::: COLLECTED DATA :::

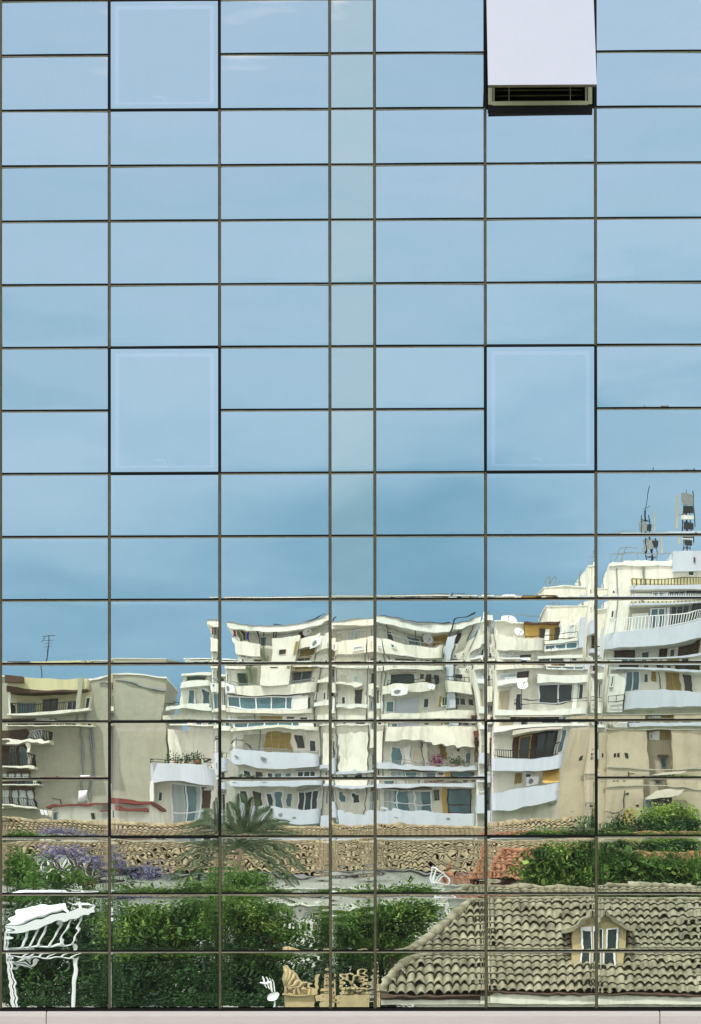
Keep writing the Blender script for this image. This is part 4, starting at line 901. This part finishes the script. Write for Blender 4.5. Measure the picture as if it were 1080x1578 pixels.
# white pergola
Np = Bld('pergola', 'white slatted metal pergola with leaning bars in front of the trees at lower left', 'pergola', 60, 80)
def bar(m, x0, y0, x1, y1, o=0, r=.035): m.tube([(Np.X(x0), Np.Y(o), Np.Z(y0)), (Np.X(x1), Np.Y(o), Np.Z(y1))], r)
m = MB(); m.prism([(Np.X(6), Np.Y(0), Np.Z(1423)), (Np.X(20), Np.Y(-.6), Np.Z(1396)), (Np.X(98), Np.Y(-.6), Np.Z(1393)), (Np.X(104), Np.Y(0), Np.Z(1402))], (0, .12, .06)); Np.part('canopy', 'whitemetal', m)
m = MB(); m.prism([(Np.X(8), Np.Y(.1), Np.Z(1437)), (Np.X(12), Np.Y(.1), Np.Z(1424)), (Np.X(85), Np.Y(.1), Np.Z(1410)), (Np.X(156), Np.Y(.1), Np.Z(1398)), (Np.X(156), Np.Y(.1), Np.Z(1410)), (Np.X(85), Np.Y(.1), Np.Z(1424))], (0, .15, 0)); Np.part('beam', 'whitemetal', m)
m = MB()
for k, xx in enumerate((50, 62, 78, 95, 116, 133)): bar(m, xx, 1424-k*2.5, xx-8-k*1.5, 1462, .15, .03)
bar(m, 96, 1394, 106, 1406, .1); bar(m, 128, 1388, 130, 1402, .1); bar(m, 108, 1390, 150, 1394, -.4)
Np.part('leaning_bar', 'whitemetal', m)
m = MB(); bar(m, 6, 1465, 122, 1463, .1, .045); Np.part('bottom_rail', 'whitemetal', m)
m = MB()
for xx in (6, 10, 16): m.tube([(Np.X(xx), Np.Y(.05), 0), (Np.X(xx), Np.Y(.05), Np.Z(1425))], .03)
m.tube([(Np.X(124), Np.Y(.0), 0), (Np.X(124), Np.Y(.0), Np.Z(1464))], .05)
Np.part('post', 'whitemetal', m)
m = MB()
for k, yy in enumerate((1470, 1478, 1486)):
    m.tube([(Np.X(8+q*7), Np.Y(-.3), Np.Z(yy+(8 if q % 4 == 2 else 3 if q % 2 else 0)+(-q*1.2 if q > 4 else 0))) for q in range(9-k)], .04)
Np.part('curved_slat', 'whitemetal', m, smooth=True)
Np.flush()

# small white aerial with oval dish
p = P(421, 1552, 58); t = thing('small_aerial', 'small white comb aerial with an oval white dish in front of the dark trees', 'antenna', (p.x, p.y, p.z-1))
MB().tube([(p.x, p.y-.05, p.z-6), (p.x, p.y-.05, p.z+.3)], .02).build('pole', 'whitemetal', t)
m = MB(); b0 = P(408, 1508, 58)
for k in range(4): a = P(400+k*5.5, 1505+k*1.5, 58); b = P(410+k*4.5, 1523+k*2.0, 58); m.tube([a, b], .014)
m.tube([P(398, 1513, 58), P(414, 1517, 58)], .018); m.tube([P(414, 1517, 58), P(419, 1530, 58)], .018)
m.build('comb_aerial', 'whitemetal', t)
MB().disc(P(420, 1541, 58)+Vector((0, .05, 0)), (0, 1, .1), .20, .03, ax2=.62, n=20).build('reflector', 'whitemetal', t, True)
bpy.data.objects['small_aerial'].location.z = p.z-6+0; WL['small_aerial'] = Vector((p.x, p.y, p.z-1))
bpy.data.objects['small_aerial'].location = WL['small_aerial']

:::

OBJECTIVE:
Strip out the pictures and quote the remaining data word for word.

RESPONSE TO THE EXERCISE:
Keep writing the Blender script for this image. This is part 4, starting at line 901. This part finishes the script. Write for Blender 4.5. Measure the picture as if it were 1080x1578 pixels.
# white pergola
Np = Bld('pergola', 'white slatted metal pergola with leaning bars in front of the trees at lower left', 'pergola', 60, 80)
def bar(m, x0, y0, x1, y1, o=0, r=.035): m.tube([(Np.X(x0), Np.Y(o), Np.Z(y0)), (Np.X(x1), Np.Y(o), Np.Z(y1))], r)
m = MB(); m.prism([(Np.X(6), Np.Y(0), Np.Z(1423)), (Np.X(20), Np.Y(-.6), Np.Z(1396)), (Np.X(98), Np.Y(-.6), Np.Z(1393)), (Np.X(104), Np.Y(0), Np.Z(1402))], (0, .12, .06)); Np.part('canopy', 'whitemetal', m)
m = MB(); m.prism([(Np.X(8), Np.Y(.1), Np.Z(1437)), (Np.X(12), Np.Y(.1), Np.Z(1424)), (Np.X(85), Np.Y(.1), Np.Z(1410)), (Np.X(156), Np.Y(.1), Np.Z(1398)), (Np.X(156), Np.Y(.1), Np.Z(1410)), (Np.X(85), Np.Y(.1), Np.Z(1424))], (0, .15, 0)); Np.part('beam', 'whitemetal', m)
m = MB()
for k, xx in enumerate((50, 62, 78, 95, 116, 133)): bar(m, xx, 1424-k*2.5, xx-8-k*1.5, 1462, .15, .03)
bar(m, 96, 1394, 106, 1406, .1); bar(m, 128, 1388, 130, 1402, .1); bar(m, 108, 1390, 150, 1394, -.4)
Np.part('leaning_bar', 'whitemetal', m)
m = MB(); bar(m, 6, 1465, 122, 1463, .1, .045); Np.part('bottom_rail', 'whitemetal', m)
m = MB()
for xx in (6, 10, 16): m.tube([(Np.X(xx), Np.Y(.05), 0), (Np.X(xx), Np.Y(.05), Np.Z(1425))], .03)
m.tube([(Np.X(124), Np.Y(.0), 0), (Np.X(124), Np.Y(.0), Np.Z(1464))], .05)
Np.part('post', 'whitemetal', m)
m = MB()
for k, yy in enumerate((1470, 1478, 1486)):
    m.tube([(Np.X(8+q*7), Np.Y(-.3), Np.Z(yy+(8 if q % 4 == 2 else 3 if q % 2 else 0)+(-q*1.2 if q > 4 else 0))) for q in range(9-k)], .04)
Np.part('curved_slat', 'whitemetal', m, smooth=True)
Np.flush()

# small white aerial with oval dish
p = P(421, 1552, 58); t = thing('small_aerial', 'small white comb aerial with an oval white dish in front of the dark trees', 'antenna', (p.x, p.y, p.z-1))
MB().tube([(p.x, p.y-.05, p.z-6), (p.x, p.y-.05, p.z+.3)], .02).build('pole', 'whitemetal', t)
m = MB(); b0 = P(408, 1508, 58)
for k in range(4): a = P(400+k*5.5, 1505+k*1.5, 58); b = P(410+k*4.5, 1523+k*2.0, 58); m.tube([a, b], .014)
m.tube([P(398, 1513, 58), P(414, 1517, 58)], .018); m.tube([P(414, 1517, 58), P(419, 1530, 58)], .018)
m.build('comb_aerial', 'whitemetal', t)
MB().disc(P(420, 1541, 58)+Vector((0, .05, 0)), (0, 1, .1), .20, .03, ax2=.62, n=20).build('reflector', 'whitemetal', t, True)
bpy.data.objects['small_aerial'].location.z = p.z-6+0; WL['small_aerial'] = Vector((p.x, p.y, p.z-1))
bpy.data.objects['small_aerial'].location = WL['small_aerial']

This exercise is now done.